Problem
Please restate, exactly as written, the lines running from the beginning of the material through the line that has "for o in list(bpy.data.objects): bpy.data.objects.remove(o)" in it.

Data to use
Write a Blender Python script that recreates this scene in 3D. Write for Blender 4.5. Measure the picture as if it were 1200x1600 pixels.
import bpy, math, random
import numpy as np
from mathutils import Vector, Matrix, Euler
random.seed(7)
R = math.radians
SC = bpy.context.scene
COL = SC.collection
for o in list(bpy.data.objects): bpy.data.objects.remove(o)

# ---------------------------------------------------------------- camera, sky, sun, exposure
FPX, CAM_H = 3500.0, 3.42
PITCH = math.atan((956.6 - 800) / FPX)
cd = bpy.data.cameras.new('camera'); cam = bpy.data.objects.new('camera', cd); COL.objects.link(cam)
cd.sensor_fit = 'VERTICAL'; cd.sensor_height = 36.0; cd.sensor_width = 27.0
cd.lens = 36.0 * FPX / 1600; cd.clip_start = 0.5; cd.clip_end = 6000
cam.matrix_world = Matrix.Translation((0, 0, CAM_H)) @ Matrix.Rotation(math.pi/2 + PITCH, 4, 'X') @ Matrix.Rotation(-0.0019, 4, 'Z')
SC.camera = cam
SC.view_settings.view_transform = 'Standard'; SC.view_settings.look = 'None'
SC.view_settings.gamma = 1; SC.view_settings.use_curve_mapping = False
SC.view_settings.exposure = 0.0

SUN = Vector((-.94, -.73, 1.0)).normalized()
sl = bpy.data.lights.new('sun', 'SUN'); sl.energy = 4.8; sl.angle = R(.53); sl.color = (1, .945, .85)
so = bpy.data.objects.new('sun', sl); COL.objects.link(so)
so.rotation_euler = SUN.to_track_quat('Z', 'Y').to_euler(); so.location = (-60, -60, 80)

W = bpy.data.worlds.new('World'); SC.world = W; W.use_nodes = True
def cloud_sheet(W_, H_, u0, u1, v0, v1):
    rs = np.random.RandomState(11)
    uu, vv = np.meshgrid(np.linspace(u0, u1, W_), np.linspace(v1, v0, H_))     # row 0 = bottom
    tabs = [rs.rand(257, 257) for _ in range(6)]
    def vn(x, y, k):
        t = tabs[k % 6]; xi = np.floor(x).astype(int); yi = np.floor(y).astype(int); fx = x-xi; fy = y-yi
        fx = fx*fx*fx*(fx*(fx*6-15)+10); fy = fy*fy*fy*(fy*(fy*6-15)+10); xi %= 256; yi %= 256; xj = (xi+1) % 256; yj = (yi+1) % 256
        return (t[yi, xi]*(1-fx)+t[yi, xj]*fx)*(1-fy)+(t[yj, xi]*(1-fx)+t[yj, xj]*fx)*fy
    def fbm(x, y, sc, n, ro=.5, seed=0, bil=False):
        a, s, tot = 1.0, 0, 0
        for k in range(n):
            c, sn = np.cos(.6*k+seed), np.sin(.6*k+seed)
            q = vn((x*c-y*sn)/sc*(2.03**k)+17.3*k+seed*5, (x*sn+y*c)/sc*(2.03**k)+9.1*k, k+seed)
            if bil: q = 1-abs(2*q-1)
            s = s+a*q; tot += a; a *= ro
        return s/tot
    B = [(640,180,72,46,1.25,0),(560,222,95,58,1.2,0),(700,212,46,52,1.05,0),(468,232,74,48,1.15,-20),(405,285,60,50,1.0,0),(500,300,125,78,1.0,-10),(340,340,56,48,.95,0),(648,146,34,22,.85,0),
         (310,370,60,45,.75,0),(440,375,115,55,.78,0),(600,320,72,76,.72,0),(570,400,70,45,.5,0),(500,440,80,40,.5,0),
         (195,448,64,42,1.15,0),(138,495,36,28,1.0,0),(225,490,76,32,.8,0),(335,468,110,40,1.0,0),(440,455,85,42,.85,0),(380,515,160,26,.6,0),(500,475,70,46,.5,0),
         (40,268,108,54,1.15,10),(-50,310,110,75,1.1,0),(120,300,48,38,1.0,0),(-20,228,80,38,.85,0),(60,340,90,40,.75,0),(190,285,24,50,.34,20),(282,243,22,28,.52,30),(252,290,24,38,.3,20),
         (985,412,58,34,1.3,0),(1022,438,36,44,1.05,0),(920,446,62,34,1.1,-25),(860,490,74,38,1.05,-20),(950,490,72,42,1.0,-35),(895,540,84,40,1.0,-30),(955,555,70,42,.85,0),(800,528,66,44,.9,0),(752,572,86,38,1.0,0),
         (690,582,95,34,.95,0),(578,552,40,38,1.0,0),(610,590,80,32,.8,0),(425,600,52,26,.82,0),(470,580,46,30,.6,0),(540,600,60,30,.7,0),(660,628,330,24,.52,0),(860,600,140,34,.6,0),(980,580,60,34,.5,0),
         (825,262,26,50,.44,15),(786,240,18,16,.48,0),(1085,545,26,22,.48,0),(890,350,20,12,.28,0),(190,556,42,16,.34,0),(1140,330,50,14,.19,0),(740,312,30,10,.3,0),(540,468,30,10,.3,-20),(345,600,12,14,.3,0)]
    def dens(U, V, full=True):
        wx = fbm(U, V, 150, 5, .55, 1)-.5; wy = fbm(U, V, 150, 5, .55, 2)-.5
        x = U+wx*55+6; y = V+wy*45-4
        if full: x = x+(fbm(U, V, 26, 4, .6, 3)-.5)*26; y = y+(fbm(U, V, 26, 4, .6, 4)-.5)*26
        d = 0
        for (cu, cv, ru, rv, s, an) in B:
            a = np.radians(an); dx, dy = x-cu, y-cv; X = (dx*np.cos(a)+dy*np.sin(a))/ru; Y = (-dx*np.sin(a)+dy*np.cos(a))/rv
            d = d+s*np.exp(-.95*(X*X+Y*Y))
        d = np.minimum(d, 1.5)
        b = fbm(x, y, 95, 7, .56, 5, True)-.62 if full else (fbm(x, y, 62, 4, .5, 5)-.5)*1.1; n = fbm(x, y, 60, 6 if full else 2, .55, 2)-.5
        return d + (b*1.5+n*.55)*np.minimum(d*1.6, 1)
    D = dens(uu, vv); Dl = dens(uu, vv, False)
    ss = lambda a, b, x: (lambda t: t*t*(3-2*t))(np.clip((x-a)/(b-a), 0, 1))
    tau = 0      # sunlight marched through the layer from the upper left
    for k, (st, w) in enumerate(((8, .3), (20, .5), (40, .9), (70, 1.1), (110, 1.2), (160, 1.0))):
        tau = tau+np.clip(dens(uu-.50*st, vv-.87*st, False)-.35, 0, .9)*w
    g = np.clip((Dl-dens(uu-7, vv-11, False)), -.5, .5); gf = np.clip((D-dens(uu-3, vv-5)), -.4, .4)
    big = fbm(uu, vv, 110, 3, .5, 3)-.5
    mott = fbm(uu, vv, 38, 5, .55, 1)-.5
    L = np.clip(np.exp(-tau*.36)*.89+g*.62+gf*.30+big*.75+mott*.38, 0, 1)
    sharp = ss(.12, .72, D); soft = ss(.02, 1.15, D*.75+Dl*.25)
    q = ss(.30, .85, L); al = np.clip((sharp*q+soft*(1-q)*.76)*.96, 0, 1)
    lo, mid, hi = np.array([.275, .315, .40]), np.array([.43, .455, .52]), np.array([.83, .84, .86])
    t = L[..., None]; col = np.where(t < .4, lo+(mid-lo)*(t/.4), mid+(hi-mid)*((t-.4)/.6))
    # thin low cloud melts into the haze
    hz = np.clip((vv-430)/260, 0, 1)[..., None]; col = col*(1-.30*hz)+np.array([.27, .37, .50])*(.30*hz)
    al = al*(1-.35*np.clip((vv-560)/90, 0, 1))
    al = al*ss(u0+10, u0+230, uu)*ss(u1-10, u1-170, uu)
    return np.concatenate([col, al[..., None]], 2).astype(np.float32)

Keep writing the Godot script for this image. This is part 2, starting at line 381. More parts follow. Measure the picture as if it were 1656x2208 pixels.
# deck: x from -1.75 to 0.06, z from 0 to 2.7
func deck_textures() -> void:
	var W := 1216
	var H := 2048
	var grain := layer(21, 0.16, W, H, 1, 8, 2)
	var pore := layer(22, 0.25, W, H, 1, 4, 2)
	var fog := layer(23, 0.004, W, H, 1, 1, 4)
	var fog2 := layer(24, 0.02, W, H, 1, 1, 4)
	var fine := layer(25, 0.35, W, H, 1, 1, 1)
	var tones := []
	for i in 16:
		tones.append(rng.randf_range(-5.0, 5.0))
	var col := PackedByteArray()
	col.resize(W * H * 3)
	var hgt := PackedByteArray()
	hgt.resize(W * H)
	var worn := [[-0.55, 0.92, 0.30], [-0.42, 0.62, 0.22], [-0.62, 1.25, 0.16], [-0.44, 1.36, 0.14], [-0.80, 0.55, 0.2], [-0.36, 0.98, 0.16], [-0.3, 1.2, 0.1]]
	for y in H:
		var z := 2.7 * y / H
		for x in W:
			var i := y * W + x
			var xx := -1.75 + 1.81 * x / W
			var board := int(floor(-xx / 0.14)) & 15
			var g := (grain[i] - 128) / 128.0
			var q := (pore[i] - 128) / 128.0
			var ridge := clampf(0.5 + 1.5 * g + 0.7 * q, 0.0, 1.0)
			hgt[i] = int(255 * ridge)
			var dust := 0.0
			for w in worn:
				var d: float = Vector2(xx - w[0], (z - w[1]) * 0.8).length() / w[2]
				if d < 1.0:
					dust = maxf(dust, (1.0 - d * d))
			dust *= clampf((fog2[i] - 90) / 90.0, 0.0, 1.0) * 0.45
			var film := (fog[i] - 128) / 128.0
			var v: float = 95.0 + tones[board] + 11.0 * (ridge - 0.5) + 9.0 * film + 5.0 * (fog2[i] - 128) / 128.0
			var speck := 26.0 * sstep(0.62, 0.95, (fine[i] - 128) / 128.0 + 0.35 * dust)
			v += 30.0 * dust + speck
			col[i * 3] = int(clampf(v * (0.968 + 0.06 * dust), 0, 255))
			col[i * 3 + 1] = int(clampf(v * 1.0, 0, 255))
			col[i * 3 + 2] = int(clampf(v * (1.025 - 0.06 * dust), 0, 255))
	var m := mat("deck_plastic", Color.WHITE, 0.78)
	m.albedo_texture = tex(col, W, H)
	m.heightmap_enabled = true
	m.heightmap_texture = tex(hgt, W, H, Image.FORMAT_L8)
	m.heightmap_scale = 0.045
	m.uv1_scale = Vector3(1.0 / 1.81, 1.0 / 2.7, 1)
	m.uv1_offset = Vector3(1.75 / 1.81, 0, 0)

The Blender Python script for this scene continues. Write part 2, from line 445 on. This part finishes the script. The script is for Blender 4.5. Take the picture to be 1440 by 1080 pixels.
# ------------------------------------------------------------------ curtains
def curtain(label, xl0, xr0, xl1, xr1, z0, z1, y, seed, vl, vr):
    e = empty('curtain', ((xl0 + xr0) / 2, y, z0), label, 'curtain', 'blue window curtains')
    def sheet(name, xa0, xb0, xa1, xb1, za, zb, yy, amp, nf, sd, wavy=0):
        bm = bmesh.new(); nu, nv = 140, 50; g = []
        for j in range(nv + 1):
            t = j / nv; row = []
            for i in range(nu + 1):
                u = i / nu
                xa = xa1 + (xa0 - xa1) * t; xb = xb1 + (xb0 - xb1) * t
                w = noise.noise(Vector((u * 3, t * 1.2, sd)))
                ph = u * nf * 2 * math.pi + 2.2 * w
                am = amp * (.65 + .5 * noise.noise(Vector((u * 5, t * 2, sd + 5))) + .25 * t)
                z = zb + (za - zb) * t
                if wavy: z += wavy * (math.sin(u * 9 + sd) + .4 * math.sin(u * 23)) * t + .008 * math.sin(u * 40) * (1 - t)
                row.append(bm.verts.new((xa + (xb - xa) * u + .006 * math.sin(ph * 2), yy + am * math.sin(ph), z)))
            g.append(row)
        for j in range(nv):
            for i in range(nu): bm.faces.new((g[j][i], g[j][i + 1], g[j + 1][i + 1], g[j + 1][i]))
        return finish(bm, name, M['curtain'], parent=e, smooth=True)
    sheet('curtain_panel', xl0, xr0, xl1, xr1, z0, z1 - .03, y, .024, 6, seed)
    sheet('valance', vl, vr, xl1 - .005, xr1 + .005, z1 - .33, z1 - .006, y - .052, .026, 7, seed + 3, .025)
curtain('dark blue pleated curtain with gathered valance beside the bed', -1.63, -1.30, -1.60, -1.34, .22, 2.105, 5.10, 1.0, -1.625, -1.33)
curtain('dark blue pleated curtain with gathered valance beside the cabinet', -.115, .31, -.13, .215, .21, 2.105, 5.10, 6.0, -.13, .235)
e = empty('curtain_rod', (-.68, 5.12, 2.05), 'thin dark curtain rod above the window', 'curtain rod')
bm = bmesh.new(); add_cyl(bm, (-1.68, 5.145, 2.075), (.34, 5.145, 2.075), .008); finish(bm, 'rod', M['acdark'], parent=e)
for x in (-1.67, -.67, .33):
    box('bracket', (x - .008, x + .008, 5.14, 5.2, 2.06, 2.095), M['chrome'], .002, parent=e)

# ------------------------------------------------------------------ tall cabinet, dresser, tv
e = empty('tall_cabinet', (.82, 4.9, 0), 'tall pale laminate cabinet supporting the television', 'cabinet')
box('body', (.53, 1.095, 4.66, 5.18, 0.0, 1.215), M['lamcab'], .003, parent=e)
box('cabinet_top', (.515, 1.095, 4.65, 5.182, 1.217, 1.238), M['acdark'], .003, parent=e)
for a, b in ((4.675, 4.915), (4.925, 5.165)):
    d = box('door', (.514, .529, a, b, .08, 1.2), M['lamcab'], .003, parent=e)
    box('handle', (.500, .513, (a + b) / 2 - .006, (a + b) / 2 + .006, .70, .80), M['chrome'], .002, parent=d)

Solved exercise
Write a Blender Python script that recreates this scene in 3D. Write for Blender 4.5. Measure the picture as if it were 1200x1600 pixels.
import bpy, math, random
import numpy as np
from mathutils import Vector, Matrix, Euler
random.seed(7)
R = math.radians
SC = bpy.context.scene
COL = SC.collection
for o in list(bpy.data.objects): bpy.data.objects.remove(o)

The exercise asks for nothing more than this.